Hay ruinosas existencias de almas de segunda mano que nadie quiere, que amenazan con atestar los almacenes y que habrá que liquidar con pérdidas, traspasándolas a los traperos, negocio fallido, pues costaron a precio de oro. Hay otras que, sin ser despreciadas por los eventuales compradores, tienen difícil colocación, no se sabe bien por qué. Y otras, en fin, que se pueden contar con los dedos de la mano, que no están por suerte a la venta y que despiden con cajas destempladas a los compradores, cualquiera que sea la oferta. Artículos rarísimos merecedores de premios en exposiciones universales o dignos de exhibirse en escaparates, dada la necesidad de llamar la atención de la clientela.
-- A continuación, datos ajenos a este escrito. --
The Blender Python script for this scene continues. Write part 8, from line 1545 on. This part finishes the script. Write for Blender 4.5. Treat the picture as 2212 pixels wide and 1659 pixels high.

A pesar de ser inmortales, hoy sólo se toma a las almas por mera mercancía, buena o mala, de mediana o de pésima calidad, ruinosa o lucrativa; se han convertido en materia de especulación para la mayoría y son la levadura de la astucia más aplicada, pues el diablo se aloja en el vientre de los especuladores. Se trata de un negocio tan antiguo como el mundo, pero que ha crecido extraordinariamente, generalizándose desde hace tres años por obra del ejemplo y el trato de los alemanes. No obstante, lo reitero, se necesita una profunda astucia.

Se da el caso de pagar en exceso por una alma cualquiera de la que nos encaprichamos y que no podremos colocar a un chalán alemán, pues hasta los boches más brutos conocen el paño. La menor insinuación de belleza, la más mínima tacha de virtud, se les revela al instante.

Otras veces creeremos aprovechar la ocasión única que proporciona el apremio de una liquidación aparente anunciada a bombo y platillo, maniobra audaz de un estratega de la especulación que inunda el mercado con cantidades increíbles de género devuelto.

Comprenderemos al punto que el comercio de almas es extremadamente peligroso para el crédito. Los mismos boches pueden sentirse defraudados, pues las almas son en ocasiones mercancía viva, dispuesta a la acción y a vengarse de sus explotadores. «¿Cómo quiere que ese hombre no sea rico? —dijo alguien de Talleyrand[12]—; ha vendido a todos cuantos lo han comprado», aunque, dicho sea de paso, cuesta mucho suponer un alma a Talleyrand, pero el término tiene alguna importancia y merece ser meditado.

El inventario que imagino sin aconsejarlo a nadie es en verdad lo más complicado que hay en el mundo; tanto es así, que sólo Dios es capaz de hacerlo, justamente Dios que no tiene la condición de comerciante. Resulta incompatible con su eternidad.